EXERCISE
Exactly the lines from the start of the data through the line containing "RNG = np.random.default_rng(11)" should be output, with both ends kept and nothing added.

──────────────────────────────

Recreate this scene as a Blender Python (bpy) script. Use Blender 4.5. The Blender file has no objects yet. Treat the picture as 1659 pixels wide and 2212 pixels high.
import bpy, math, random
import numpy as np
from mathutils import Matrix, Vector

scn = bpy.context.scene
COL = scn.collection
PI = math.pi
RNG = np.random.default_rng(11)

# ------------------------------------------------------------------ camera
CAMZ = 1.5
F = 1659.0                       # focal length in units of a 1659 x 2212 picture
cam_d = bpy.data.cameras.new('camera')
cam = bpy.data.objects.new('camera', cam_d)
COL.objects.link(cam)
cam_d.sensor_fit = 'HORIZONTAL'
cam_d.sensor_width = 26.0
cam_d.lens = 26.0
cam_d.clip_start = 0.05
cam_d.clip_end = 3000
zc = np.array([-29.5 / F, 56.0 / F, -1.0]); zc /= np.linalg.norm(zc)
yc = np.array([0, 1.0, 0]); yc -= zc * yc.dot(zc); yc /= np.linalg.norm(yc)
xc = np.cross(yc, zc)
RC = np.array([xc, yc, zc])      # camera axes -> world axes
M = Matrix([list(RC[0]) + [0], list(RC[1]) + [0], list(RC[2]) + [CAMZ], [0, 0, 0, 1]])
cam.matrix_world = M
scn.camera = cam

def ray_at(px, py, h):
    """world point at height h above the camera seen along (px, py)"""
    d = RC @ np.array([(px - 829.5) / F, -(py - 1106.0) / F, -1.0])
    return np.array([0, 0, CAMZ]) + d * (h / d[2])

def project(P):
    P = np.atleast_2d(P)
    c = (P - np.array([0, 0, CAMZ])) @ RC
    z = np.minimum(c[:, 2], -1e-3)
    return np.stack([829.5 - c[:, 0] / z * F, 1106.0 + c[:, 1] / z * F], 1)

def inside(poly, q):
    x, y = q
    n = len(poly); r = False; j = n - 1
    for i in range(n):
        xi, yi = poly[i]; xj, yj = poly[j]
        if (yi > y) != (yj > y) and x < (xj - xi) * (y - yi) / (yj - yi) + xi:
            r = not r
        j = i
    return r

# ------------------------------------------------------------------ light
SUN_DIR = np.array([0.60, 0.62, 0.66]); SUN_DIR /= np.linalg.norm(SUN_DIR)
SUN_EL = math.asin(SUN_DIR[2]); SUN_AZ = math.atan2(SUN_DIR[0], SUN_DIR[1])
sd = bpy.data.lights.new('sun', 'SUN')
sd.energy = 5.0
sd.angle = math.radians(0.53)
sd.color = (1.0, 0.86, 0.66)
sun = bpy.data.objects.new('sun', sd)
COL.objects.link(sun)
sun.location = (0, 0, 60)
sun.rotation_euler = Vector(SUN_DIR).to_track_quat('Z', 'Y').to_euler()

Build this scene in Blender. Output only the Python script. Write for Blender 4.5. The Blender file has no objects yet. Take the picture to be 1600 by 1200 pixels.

──────────────────────────────

RESULT
Recreate this scene as a Blender Python (bpy) script. Use Blender 4.5. The Blender file has no objects yet. Treat the picture as 1659 pixels wide and 2212 pixels high.
import bpy, math, random
import numpy as np
from mathutils import Matrix, Vector

scn = bpy.context.scene
COL = scn.collection
PI = math.pi
RNG = np.random.default_rng(11)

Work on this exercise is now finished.